Evan Dashevsky | May 2, 2013
Not long after the ink dried on a Nevada state law authorizing legal online poker last February, the Las Vegas-based Ultimate Poker has opened its virtual doors as the first legal real-money poker website in the United States.

Not long after the ink dried on a Nevada state law authorizing legal online poker last February, the Las Vegas-based Ultimate Poker has opened its virtual doors as the first legal real-money poker website in the United States.

But don't break out your gambling visor quite yet--the site will only be available to residents of Nevada, 21 and over.

Earlier this year, following a prolonged legislative battle, New Jersey passed a similar law authorizing legal online gambling within the state. The Garden State's first virtual poker parlors are expected to launch sometime between June and November.

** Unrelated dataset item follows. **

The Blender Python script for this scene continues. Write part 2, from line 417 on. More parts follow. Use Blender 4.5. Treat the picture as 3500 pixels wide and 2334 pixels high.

Seeing the huge potential for online gambling not only in New Jersey, but in the United States as a whole, Poker Stars, which is the world's largest online poker site, is making a bid to purchase the faltering Atlantic Club casino in Atlantic City as a base for its U.S. operations.

Even the teeny-tiny state of Delaware recently authorized legal online gambling within its borders. Online gambling within Delaware is expected to open by September as the state considers bids from 14 companies looking to provide services in the state.

A murky history

Online poker in the United States has often straddled the fuzzy line of legitimacy. In the aughts, poker in general and online poker in particular enjoyed a cultural moment. However, that all changed in 2006, when Congress passed the Unlawful Internet Gambling Enforcement Act, which effectively put the kibosh on the burgeoning domestic online poker industry.

The law has since been subject to various levels of legal scrutiny and interpretation, the most revolutionary being in 2011 when the Department of Justice declared that it was revising its interpretation of the Wire act of 1961--the law that purportedly gave the feds the ability to regulate online gambling--to cover only sports gambling.

This sea change in interpretation not only allowed state lotteries to sell tickets online, but opened up other forms of online gambling to be regulated by the states as they saw fit.

When will online gambling be open to the rest of us?

Nevada's interstate online poker industry--consisting of state residents and a small tourist industry betting in online poker parlors--is expected to bring in a modest $2 to $3 million annually for the state. On the other hand, the more densely populated New Jersey's online gambling industry is expected to generate $180 million annually for that state's coffers.

The question of whether cross-state online gambling will ever be allowed remains somewhat up in the air. There are only a handful of states that specifically ban their residents from online gambling in any form. So, in theory, when not specifically prohibited, there may be some room for interstate virtual gaming unless the federal government specifically steps in to stop it.